Ownership of all files on hard drive suddenly changed

B

Big Al Mintaka

Hello Everyone,
I noticed that when I explored an external USB drive that I couldn't see
folders I had been able to see earlier this evening. I checked the ownership
and found that the owner had been set to

S-1-5-21-2311030268-158868070-3690016334-1008

I looked through the Registry for this and found nothing. So, I reset the
ownership of all files on that drive to my account (I am the "real"
administrator).

Just out of curiosity I checked the ownership of some files on my C: drive.
All of my personal folders were now owned by that long ID string above. Now
I am setting the owner back to my account.

Folders like "Program Files" and "Windows" are owned by TrustedInstaller,
which is what they had been set to earlier today. It looks like all of my
personal folders on all hard drives have been hit.

What the.....????? Does anyone know what this means?

Thanks for your time,
Big Al Mintaka
 
J

Jesper

S-1-5-21-2311030268-158868070-3690016334-1008 is a security identifier, a
SID. It is the internal identifier for a user account. The part before 1008
is the computer's or domain's SID. 1008 is called the Relative Identifier and
identifies the unique user account in that computer or domain. Even if you
change the name of the user account the SID always stays the same.

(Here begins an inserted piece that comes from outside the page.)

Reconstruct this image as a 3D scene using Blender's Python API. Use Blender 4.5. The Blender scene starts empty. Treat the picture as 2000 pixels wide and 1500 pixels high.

There are two typical scenarios when you see the SID instead of the user
account. Both of them stem from the fact that the computer is unable to
resolve the SID to a username.

The first is when you have used this drive on a different computer and an
account from that computer has been given permissions to, or ownership of,
data. You can tell whether this is the case by retrieving the computer SID
for the computer where you have the problem. There are a few ways to do that.
Without installing additional software, and assuming your account is not a
domain account, you can open a command prompt and typing "whoami /user". It
will show your own SID. If everything before the last number (1008 in this
case) matches between your account and the mystery one then the mystery SID
is for a local account. That means you have case 2.

Case 2 is where an account has been deleted. Ownership and permissions are
not reassigned when accounts are deleted. However, since the account no
longer exists, the computer is unable to find the username for it and shows
you the SID instead.

In your case, since it is an external drive, I would be willing to bet that
you used this drive in a different computer and changed ownership on
everything on the drive. If you log on to that computer with whatever account
you used and run whoami /user you should find that SID.

If you care to explore SIDs a bit more, psgetsid is a nice little tool that
can resolve them back and forth:
http://www.microsoft.com/technet/sysinternals/miscellaneous/psgetsid.mspx. If
you want to learn more about them, there is quite technical documentation at
http://technet2.microsoft.com/windo...7404-41a6-9be7-171d40c398db1033.mspx?mfr=true,
and in the forthcoming Windows Server 2008 Security Resource Kit.